As the founder of the Guardian Angels, a community safety group, Sliwa is also big on law and order. He wants to hire an extra 7,000 police officers. Mamdani says he wants to keep the police force the same size.

Cuomo and Sliwa have campaigned on public safety and law and order (Angelina Katsanis-Pool/Getty Images)

“The police will be on the subways, and they will be patrolling the old-fashioned way where they need it, going up and down the moving subway cars, where people want to see the visual protection,” Sliwa said of his vision for the New York City Police Department.

Cuomo criticized Mamdani’s lack of political experience during the debate. Mamdani has been a New York state assemblyman representing a district in Queens since 2021. Cuomo was governor for nearly 11 years and New York’s attorney general before that.

“He has no experience, and this is not a job for someone who has no management experience to run 300,000 people, no financial experience to run $115 billion budget,” Cuomo said.

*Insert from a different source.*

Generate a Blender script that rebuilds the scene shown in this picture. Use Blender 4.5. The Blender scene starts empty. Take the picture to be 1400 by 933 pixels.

Mamdani is leading in the polls. A recent Quinnipiac University poll found Mamdani with 46 percent of support from likely voters, Cuomo with 33 percent and Sliwa with 15 percent. Another survey from Fox News saw Mamdani leading with 47 percent of likely voters and Cuomo trailing with 29 percent. Sliwa had only 11 percent of voter support.

Former Democratic New York City Mayor Bill de Blasio, who has endorsed Mamdani, wrote on X Thursday night in reaction to the debate, “They say @ZohranKMamdani is dreaming and his plans are impossible. EXACTLY what they said about Pre-K for All… until we made it happen.”

Former Republican New York City Mayor Rudy Giuliani, who has endorsed Sliwa, wrote, “Curtis Sliwa is a New Yorker through and through. He knows this city—and its neighborhoods—better than almost anyone alive. If New Yorkers pay attention and wake up, they’ll elect this good man as their next mayor.”